AdaptivFloat quantization scheme based on exponential bias shift from maximum absolute tensor value

Source:

• Thierry Tambe, En-Yu Yang, Zishen Wan, Yuntian Deng, Vijay Janapa Reddi, Alexander M. Rush, David Brooks, and Gu-Yeon Wei. “Algorithm-Hardware Co-Design of Adaptive Floating-Point Encodings for Resilient Deep Learning Inference.” In DAC 2020, Best Paper Award.

• Thierry Tambe, En-Yu Yang, Zishen Wan, Yuntian Deng, Vijay Janapa Reddi, Alexander M. Rush, David Brooks, and Gu-Yeon Wei. “AdaptivFloat: A Floating-point based Data Type for Resilient Deep Learning Inference” arXiv (1909.13271), 11/2019.

2) A 16nm system-on-chip for noise-robust speech recognition and NLP featuring hardware acceleration of sequence-to-sequence attention-based DNNs with AdaptivFloat-based processing elements, and unsupervised Bayesian-based speech denoising. The test chip executes a full speech-enhancing ASR pipeline while consuming 2.24mJ of energy per frame and 18ms end-to-end latency -- enabling real-time throughput.

Source:

• Thierry Tambe, En-Yu Yang, Glenn G. Ko, Yuji Chai, Coleman Hooper, Marco Donato, Paul N. Whatmough, Alexander M. Rush, David Brooks, and Gu-Yeon Wei. “A 25mm² SoC for IoT Devices with 18ms Noise Robust Speech-to-Text Latency via Bayesian Speech Denoising and Attention-Based Sequence-to-Sequence DNN Speech Recognition in 16nm FinFET.” In International Solid-State Circuits Conference (ISSCC'21)

3) As newer Transformer-based pre-trained models continue to generate impressive breakthroughs in language modeling, they characteristically exhibit complexities that levy hefty latency, memory, and energy taxes on resource-constrained, battery-operated devices. EdgeBERT provides a principled latency-driven methodology to alleviate these computational challenges in both the algorithm and hardware architecture layers. EdgeBERT adopts first-layer early exit prediction in order to perform sentence-level dynamic voltage-frequency scaling (DVFS), for minimal energy consumption while adhering to a prescribed target latency.

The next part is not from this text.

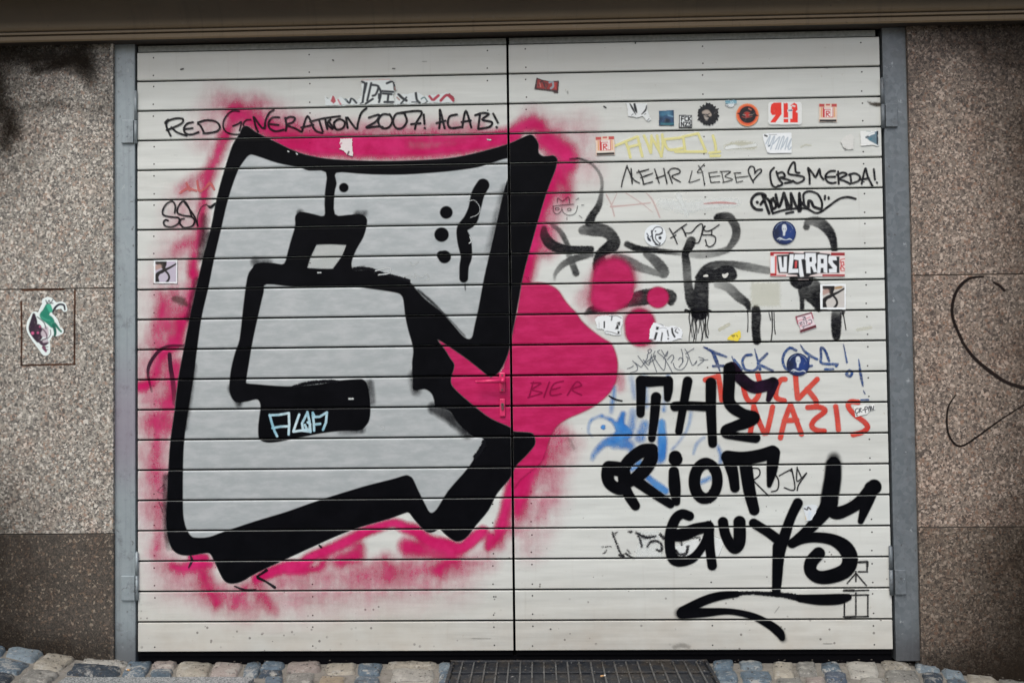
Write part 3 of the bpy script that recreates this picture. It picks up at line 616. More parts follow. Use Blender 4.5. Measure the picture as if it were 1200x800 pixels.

Memory and latency optimizations for minimizing multi-task NLP energy consumption

Source:

• Thierry Tambe, Coleman Hooper, Lillian Pentecost, Tianyu Jia, En-Yu Yang, Marco Donato, Victor Sanh, Paul Whatmough, Alexander M. Rush, David Brooks, and Gu-Yeon Wei. “EdgeBERT: Sentence-Level Energy Optimizations for Latency-Aware Multi-Task NLP Inference”. In 54th IEEE/ACM International Symposium on Microarchitecture (MICRO 2021).